Now, if we take that finely balanced question (“digestive or rich tea?”) I certainly accept that one might end up so indecided that one ends up in some kind of mental randomization process (but you’ll know how non-random those can sometimes be!), but in that case it wasn’t a free choice, but a random non-choice.
And if that the decision was, actually, not quite random after all, then in exactly the same situation (at the point when quantum worlds split, under that theory, which was the “might have done differently scenario I was addressing) why would even trivial choices pan out any different?
And it would be of very little import to the significant questions re free will anyway, unless of course the digestives had been secretly poisoned. Surely philosophers and theologians haven’t been at loggerheads about biscuits?
As for God’s decisions, I believe God’s freedom is his will is his love is his justice is his wisdom – and all exist in eternity, not in time. So antecedents wouldn’t seem very relevant. His “character” is formed and perfect, and his will flows from it.
Your last point I’m not sure about in terms of “anthropology” – I think we are “us”. Paul certainly talks in Romans 7 about that internal conflict of the old life with the new, but I think that’s at the level of deliberation between desires before decisions: to will is to decide.

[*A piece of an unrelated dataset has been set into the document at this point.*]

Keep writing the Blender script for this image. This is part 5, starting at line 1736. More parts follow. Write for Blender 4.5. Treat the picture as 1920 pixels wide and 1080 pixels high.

The Greek word “thelo” is to desire or will – a subtle distinction, in that clearly my lower nature might desire some sin whilst my renewed nature desires to do right – net result, I have conflicting desires. In a sense neither of those desires is “free”: they are appetites of the two spects of my nature.
But deliberation leads to a willed choice between those desires, to resolve them in action. That choice is free in being uncoerced, but no less free for being assisted by grace and governed by character. That decision itself becomes another brick in my character, affecting how the next decision goes.
If I cultivate the life of the Spirit, my deliberations increasingly result in “good” choices, and the reverse if I cultivate the flesh.